The current AI landscape is different. Multiple players are competing in an emerging field with an uncertain business model. We’re still in the phase of building better products, where companies started from more similar footing and aren’t primarily battling for customers yet. In that context, investing heavily in the core technology can still make financial sense. A better comparison might be the early days of car makers, or the web browser wars before the market settled.

ghm2199 4 hours ago | parent [-]

> ... stable revenue from a proven business mode... In that game, Google already won.

But if they were to pour that money strategically to capture market share one of two things would happen if google was replaced/lost share:

1. it would be the start of the commoditization of search. i.e. search engine/index would become a commodity and more specialized and people could buy what they want and compete.

2. A new large tech company takes rein. In which case it would be as bad as this time.

Like what I don't get is that if other big tech companies actually broke apart monopoly on search, several google dominos in mobile devices, browser tech, location capabilities would fall. It would be a massive injection of new competition into the economy, lots of people would spend more dollars across the space(and ad driven buying too) money would not accrue in an offshore tax haven in ireland

To play the devils advocate, I think the only reason its not happening is because meta, apple, microsoft have very different moats/business models to profit off. They all have been stung one time or another is small or big ways for trying to build something that could compete but failed.

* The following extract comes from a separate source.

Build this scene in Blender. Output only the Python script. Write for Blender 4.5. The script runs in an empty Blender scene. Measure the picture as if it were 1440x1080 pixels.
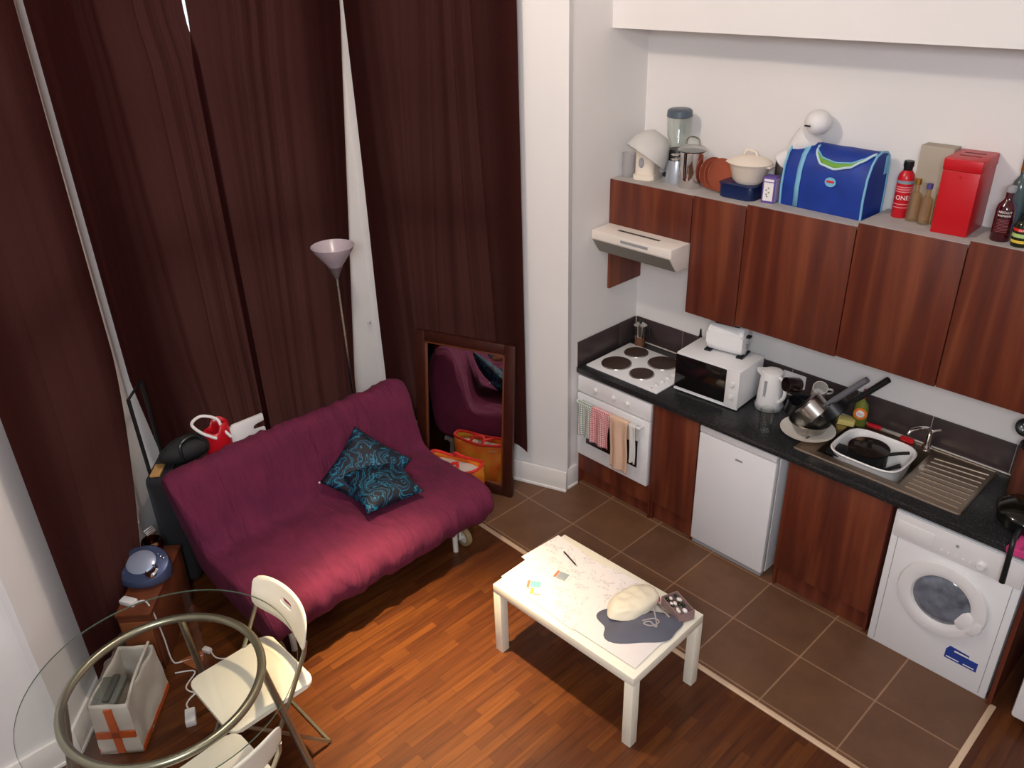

MS with bing, Meta with facebook search, Foursquare — not big tech but still — with Maurauder's Map.

xnx 5 hours ago | parent | prev | next [-]

> If other tech companies really wanted to break this monopoly, why can't they just do it

Companies would rather sue than try and compete by investing their own money.

paxys 5 hours ago | parent | prev [-]

Apple had a chance to break Google's search monopoly, but they chose to take billions from them instead.

Microsoft had a chance (well another chance, after they gave up IE's lead) to break up Google's browser monopoly, but they decided to use Chromium for free instead.

Ultimately all these decisions come down to what's more profitable, not what's in the best interests of the public. We have learned this lesson x1000000. Stop relying on corporations to uphold freedoms (software or otherwise), becuase that simply isn't going to happen.

charcircuit 3 hours ago | parent [-]

>but they chose to take billions from them instead.

They chose to use Google with a revenue sharing agreement. Google is very well monetized. It would be very difficult for Apple to monetize their own search as good as Google can.

>they decided to use Chromium

Windows ships with Microsoft Edge as the browser which Microsoft has full control over.